Doct. 2. (1.) The law that is odious to the flesh is acceptable to a gracious heart. What others count a restraint, they count a great benefit and favour: Rom. viii. 7, ‘The carnal mind is enmity against God, for it is not subject to the law of God, neither indeed can be.’ They shun all means of searching and knowing themselves, wishing such things were not sins, or not desiring to know them to be so; therefore hate the law, and will not come to the light, John iii. 20, ‘For every one that doth evil hateth the light; neither cometh to the light, lest his deeds should be reproved.’ As a man that hath light ware is loath to come to the balance, or counterfeit coin to the touchstone, or as a bankrupt is loath to cast up his estate. They hate the directions and injunctions of the word as contrary to their lusts: 1 Kings xxii. 8, ‘He doth not prophesy good concerning me, but evil,’ said wicked Ahab; and therefore would not hear him, and yet he was the prophet of the Lord. They are loath to understand their duty, are willingly,’ ignorant: 2 Peter iii. 5, ‘For this they are willingly ignorant of,’ &c. But now a gracious heart desireth nothing more than the knowledge of God’s will; how contrary soever to their lusts, they approve it: Rom. vii. 12, ‘Wherefore the law is holy, and the commandment holy and just and good.’ The law and commandment, that which wrought such 288tragical effects in his heart. Therefore they desire the knowledge of it above all things: Ps. cxix. 72, ‘The law of thy mouth is better to me than thousands of gold and silver,’ more than all earthly riches what soever; it is the best thing they can enjoy, to have a full direction in obedience. (2.) The practice is welcome to their souls: 1 John v. 4, ‘His commandments are not grievous.’ They are to others, not to them, because of the suitableness of their hearts: to a galled shoulder, the least burden is irksome, but to a sound back it is nothing; love sweetens all.

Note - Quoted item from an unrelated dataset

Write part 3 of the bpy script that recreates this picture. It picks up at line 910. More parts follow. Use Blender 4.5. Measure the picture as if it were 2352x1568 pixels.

Use. Do you count the law an enemy or a friend? The law is an enemy to them that count it an enemy, and a friend to them that count it a friend. It is a rule of life to them that delight in it, and count it a great mercy to know it, and be subdued to the practice of it; but it is a covenant of works to them that withdraw the shoulder, count it a heavy burden not to be borne. Well, then, which do you complain of, the law or your corruptions? What are you troubled with, light or lusts? A gracious heart groaneth not under the strictness of the law, but under the body of death; not because God hath required so much, but because they can do no more.

Doct. 3. That the law is granted to us or written upon our hearts out of God’s mere grace. Grant it graciously, saith David. I will do it, saith God; and God will do it upon his own reasons. The conditions of the covenant are conditions in the covenant, and the articles that bind us are also promises wherein God is bound to bestow so great a benefit upon poor creatures; which doth encourage us to wait for this work with the more confidence. We are sensible we have not the law so intimately, so closely applied as we should have. Lord, grant it graciously. It is his work to give us ‘a greater sense and care of it.